Ambasciata d’Israele in Roma – A chi d’interesse. (Non ricordo se gliel’ho spedito o se non ho potuto per impossibilità di contatto. Mah!)

OGNI PROMESSA E’ NELLE PREMESSE

Cortese signore: essendo il principio assoluto della vita, lo Spirito divino non può concepire nulla di diverso da Sé. Per quello che assolutamente è, quindi, lo Spirito divino può promettere solamente il principio del Suo stesso principio, cioè, la vita. In quanto non appartenente all’assoluta condizione della Sua vita, non può promettere, pertanto, nessun’altra “terra”.

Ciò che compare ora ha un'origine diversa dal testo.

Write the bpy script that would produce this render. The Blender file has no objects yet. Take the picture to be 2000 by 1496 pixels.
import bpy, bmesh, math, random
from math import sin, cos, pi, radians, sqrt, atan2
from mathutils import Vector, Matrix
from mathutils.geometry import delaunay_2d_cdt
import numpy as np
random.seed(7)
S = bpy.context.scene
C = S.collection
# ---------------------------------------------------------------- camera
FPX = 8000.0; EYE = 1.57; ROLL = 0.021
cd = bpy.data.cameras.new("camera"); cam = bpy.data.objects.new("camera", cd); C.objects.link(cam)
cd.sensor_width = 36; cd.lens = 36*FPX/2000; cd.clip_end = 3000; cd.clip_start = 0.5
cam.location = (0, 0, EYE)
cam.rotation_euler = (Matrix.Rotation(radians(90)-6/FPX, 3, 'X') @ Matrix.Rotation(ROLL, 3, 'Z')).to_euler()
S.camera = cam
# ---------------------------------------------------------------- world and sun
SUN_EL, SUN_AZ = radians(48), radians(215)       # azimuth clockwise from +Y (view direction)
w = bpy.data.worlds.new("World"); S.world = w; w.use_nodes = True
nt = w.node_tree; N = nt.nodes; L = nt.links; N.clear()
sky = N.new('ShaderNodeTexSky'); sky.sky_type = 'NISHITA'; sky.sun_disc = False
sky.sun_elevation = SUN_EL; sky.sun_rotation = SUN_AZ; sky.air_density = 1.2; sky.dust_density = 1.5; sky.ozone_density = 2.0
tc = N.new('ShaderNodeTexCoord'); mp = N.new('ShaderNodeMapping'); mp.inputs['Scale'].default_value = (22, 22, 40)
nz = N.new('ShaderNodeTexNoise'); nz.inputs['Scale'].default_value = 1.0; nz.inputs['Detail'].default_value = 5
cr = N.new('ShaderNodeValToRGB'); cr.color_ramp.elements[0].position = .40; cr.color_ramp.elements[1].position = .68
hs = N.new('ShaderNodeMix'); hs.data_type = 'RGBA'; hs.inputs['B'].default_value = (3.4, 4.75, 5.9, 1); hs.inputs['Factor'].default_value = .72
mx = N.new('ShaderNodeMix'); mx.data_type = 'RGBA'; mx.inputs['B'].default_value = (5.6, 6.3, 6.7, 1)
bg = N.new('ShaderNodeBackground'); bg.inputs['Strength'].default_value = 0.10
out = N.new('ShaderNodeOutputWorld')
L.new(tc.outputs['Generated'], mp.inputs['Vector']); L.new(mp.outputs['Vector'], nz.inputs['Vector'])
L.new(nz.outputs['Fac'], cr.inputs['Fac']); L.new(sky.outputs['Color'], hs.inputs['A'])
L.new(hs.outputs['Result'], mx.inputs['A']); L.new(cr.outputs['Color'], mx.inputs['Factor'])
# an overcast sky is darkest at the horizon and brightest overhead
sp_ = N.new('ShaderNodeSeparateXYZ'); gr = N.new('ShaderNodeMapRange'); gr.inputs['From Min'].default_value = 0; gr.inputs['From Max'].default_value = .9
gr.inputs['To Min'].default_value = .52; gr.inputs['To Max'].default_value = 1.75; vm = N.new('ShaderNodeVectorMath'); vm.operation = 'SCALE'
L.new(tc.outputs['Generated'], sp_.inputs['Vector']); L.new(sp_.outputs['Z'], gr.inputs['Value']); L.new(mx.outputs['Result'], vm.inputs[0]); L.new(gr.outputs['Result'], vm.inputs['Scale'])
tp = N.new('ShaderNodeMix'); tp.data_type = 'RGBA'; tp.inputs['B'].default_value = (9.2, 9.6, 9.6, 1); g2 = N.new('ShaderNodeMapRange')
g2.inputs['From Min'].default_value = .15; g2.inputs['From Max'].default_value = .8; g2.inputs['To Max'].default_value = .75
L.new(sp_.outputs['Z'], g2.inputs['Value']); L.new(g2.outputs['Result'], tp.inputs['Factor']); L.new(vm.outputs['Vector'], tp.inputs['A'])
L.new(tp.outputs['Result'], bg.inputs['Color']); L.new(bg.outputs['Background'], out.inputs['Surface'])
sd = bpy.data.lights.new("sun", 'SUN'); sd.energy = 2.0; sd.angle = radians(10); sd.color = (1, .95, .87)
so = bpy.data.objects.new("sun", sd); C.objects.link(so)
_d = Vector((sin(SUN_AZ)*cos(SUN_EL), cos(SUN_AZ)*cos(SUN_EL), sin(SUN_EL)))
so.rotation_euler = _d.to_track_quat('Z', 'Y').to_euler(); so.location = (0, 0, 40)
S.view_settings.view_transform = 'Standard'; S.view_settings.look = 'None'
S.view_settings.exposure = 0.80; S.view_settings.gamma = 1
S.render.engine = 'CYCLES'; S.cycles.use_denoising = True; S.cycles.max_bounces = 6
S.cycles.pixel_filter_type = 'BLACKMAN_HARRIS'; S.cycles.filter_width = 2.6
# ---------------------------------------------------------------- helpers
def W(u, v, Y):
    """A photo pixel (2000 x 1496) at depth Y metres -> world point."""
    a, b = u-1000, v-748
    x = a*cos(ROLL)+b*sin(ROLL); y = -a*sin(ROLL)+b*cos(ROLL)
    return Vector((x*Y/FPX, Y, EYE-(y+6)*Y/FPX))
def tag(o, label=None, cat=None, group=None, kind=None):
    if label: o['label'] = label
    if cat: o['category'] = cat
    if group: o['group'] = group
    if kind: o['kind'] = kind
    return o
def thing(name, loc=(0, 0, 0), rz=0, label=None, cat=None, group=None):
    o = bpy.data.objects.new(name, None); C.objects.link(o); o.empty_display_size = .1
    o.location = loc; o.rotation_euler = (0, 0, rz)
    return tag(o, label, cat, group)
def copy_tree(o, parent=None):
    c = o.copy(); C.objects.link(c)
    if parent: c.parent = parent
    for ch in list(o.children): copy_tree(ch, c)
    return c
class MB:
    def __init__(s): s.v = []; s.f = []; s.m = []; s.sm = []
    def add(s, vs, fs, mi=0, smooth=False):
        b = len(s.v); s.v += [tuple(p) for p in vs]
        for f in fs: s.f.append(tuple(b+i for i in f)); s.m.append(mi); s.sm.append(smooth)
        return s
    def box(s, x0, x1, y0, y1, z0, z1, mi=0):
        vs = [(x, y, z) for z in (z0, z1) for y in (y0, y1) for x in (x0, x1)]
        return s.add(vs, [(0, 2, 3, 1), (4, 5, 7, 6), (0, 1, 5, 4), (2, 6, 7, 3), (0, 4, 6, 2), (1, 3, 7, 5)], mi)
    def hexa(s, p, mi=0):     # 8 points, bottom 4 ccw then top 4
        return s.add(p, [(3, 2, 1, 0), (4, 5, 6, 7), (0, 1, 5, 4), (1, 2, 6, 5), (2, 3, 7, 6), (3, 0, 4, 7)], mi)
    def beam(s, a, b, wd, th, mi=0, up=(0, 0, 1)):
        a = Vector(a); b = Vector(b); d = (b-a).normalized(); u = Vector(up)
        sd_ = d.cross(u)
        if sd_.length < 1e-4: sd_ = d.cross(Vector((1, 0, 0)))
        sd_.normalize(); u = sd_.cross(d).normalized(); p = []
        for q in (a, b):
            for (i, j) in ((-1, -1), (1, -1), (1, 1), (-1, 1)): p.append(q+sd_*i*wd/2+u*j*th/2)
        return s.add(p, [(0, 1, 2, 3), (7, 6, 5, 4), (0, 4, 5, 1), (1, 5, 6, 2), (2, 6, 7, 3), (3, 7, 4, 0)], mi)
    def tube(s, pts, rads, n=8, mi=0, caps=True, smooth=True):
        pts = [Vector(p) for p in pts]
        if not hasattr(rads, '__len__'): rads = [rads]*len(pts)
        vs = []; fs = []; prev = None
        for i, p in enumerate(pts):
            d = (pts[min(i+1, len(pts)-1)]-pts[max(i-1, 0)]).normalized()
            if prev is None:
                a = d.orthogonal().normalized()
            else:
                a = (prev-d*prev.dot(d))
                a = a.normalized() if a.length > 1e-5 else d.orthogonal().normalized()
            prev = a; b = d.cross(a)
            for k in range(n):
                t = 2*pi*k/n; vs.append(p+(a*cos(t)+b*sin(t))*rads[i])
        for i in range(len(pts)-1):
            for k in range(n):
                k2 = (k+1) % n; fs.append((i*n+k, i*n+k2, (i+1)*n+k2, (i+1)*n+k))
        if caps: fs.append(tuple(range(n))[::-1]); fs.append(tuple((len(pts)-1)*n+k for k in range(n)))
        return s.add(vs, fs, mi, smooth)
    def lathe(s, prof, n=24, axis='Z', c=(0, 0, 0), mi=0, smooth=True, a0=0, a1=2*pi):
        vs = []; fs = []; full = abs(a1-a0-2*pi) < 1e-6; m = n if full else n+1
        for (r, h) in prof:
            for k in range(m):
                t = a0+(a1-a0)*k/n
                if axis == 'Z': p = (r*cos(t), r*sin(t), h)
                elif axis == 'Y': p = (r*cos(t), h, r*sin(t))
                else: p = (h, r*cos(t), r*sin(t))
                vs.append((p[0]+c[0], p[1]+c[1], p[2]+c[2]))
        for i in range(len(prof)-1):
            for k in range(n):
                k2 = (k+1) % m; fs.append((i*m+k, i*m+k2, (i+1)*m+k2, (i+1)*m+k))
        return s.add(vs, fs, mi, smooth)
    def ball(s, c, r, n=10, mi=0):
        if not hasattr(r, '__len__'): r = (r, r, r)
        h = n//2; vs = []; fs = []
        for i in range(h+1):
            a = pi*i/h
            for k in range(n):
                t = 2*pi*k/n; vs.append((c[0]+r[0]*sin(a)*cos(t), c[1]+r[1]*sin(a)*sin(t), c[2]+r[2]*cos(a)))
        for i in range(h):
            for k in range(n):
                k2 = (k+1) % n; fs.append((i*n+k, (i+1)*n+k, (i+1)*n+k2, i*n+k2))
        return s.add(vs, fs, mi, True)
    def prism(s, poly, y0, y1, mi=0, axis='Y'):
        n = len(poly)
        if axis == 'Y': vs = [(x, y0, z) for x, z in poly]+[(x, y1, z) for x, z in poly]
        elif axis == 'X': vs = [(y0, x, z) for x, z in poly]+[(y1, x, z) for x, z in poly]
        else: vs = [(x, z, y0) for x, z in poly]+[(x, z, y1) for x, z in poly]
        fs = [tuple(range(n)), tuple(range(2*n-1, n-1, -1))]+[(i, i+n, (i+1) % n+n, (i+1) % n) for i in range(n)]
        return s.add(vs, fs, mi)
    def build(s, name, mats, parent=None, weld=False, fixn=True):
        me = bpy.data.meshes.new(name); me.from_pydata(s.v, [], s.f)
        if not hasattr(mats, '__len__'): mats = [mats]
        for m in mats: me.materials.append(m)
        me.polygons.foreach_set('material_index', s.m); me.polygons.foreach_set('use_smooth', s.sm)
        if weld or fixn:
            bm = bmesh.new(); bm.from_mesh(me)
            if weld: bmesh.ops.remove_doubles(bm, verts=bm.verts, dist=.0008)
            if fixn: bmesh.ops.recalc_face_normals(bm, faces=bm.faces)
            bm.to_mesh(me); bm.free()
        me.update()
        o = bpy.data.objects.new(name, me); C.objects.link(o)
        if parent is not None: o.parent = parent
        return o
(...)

Al più, lo può uno spirito biblico, ma il male sa fingere il bene, molto bene tanto quanto è male. Dal che ne consegue che può essere maggiore, dove maggiore è la rivelazione. Quale credito possiede una promessa, se per quanto sostengo sul male, potrebbe non averlo il promettente?

Con la differenziazione fra spirito divino e spirito biblico non intendo dire che lo spirito biblico non sia divino, o non possieda stato di divinità. Intendo dire, invece, che lo Spirito del Principio non può scendere dalla sommità della vita a quella di un monte, se non calando sé stesso in un altro stato della vita, ma, pur con tutto quello che può, neanche il Principio, può collocare diversamente il Suo principio. Perché mosso da altra condizione, (e per tale condizione, messo), se lo potesse, non sarebbe sovrano e neanche assoluto.

Lo stato elettivo di Israele nasce dallo stato dell’Alleanza con lo Spirito del Principio. Pertanto, dove vi è il Suo principio, (la vita), in ogni terra esso è. Per tale genere di universale avallo, si può dire, allora ed ancora, che vi è Israele dove vi è alleanza di vita fra il principio divino e quello umano.

La parola è l’emozione della vita che dice sé stessa. Se così è nella vita a somiglianza del Principio, così non può non essere, nella vita dello stesso Principio. Ciò che differenzia Parola da parola non è una diversa emozione, bensì, il diverso stato: supremo nel Principio, relativo al nostro stato di vita nel nostro principio.

La parola umana che si rapporta con la Parola divina non necessita di specifici luoghi. Necessita, bensì, di specifica vita. Poiché la Parola del Principio, (vita), è promessa che non è mai mancata ad Israele, (non confondiamo la vita che noi facciamo mancare, dalla vita che il Principio non può far mancare se non mancando nel Suo principio), si può dire che vi è esodo dalla Vita promessa, solo se Israele si separa dal principio del Principio, (la vita), non, se viene separato dalla culla dei suoi natali, o allontanato dalla casa dei suoi intenti.

Ogni esodo è fonte di dolore. Il dolore è male naturale e spirituale da errore culturale. Nel dolore subito, (come procurato), pertanto, non può esservi ragione umana, e tanto meno divina. Il dolore, tuttavia, a suo modo ci è maestro di verità. Nella strada verso il bene divino ed umano, infatti, ci indica quando non vi è corrispondente incontro fra via, verità, e vita.

Per via intendo il corpo della vita; per verità la sua cultura; per spirito, (l’umano dato il divino), la forza della vita che si origina dalla trinitario – unitaria corrispondenza fra ciò che una vita è, sa, e, non con il naso e non con l’orecchio, sente.

Alla fine di una lettera che pur non volendolo mi pare sentenziosa, mi domando per quale scopo l’ho scritta e gliela faccio avere. Mi rispondo che la necessità mi è nata dal vedere Israele, preso da ideologie, condizionanti al punto da mettere in pericolo la sua pienezza.

Quando non so più da che parte girarmi per sciogliere i miei nodi sono uso tornare al principio della mia matassa. Così, per il bisogno di liberare Israele dai suoi aggrovigliati frangenti, sono tornato al Principio della sua. L’ho fatto, non di certo perché dubito del Principio di ogni matassa; e non di certo per gettare colpe su chi può aver aggrovigliato i Suoi principi. L’ho fatto solo per cercare luce.

Le porgo i miei rispetti ed i miei saluti.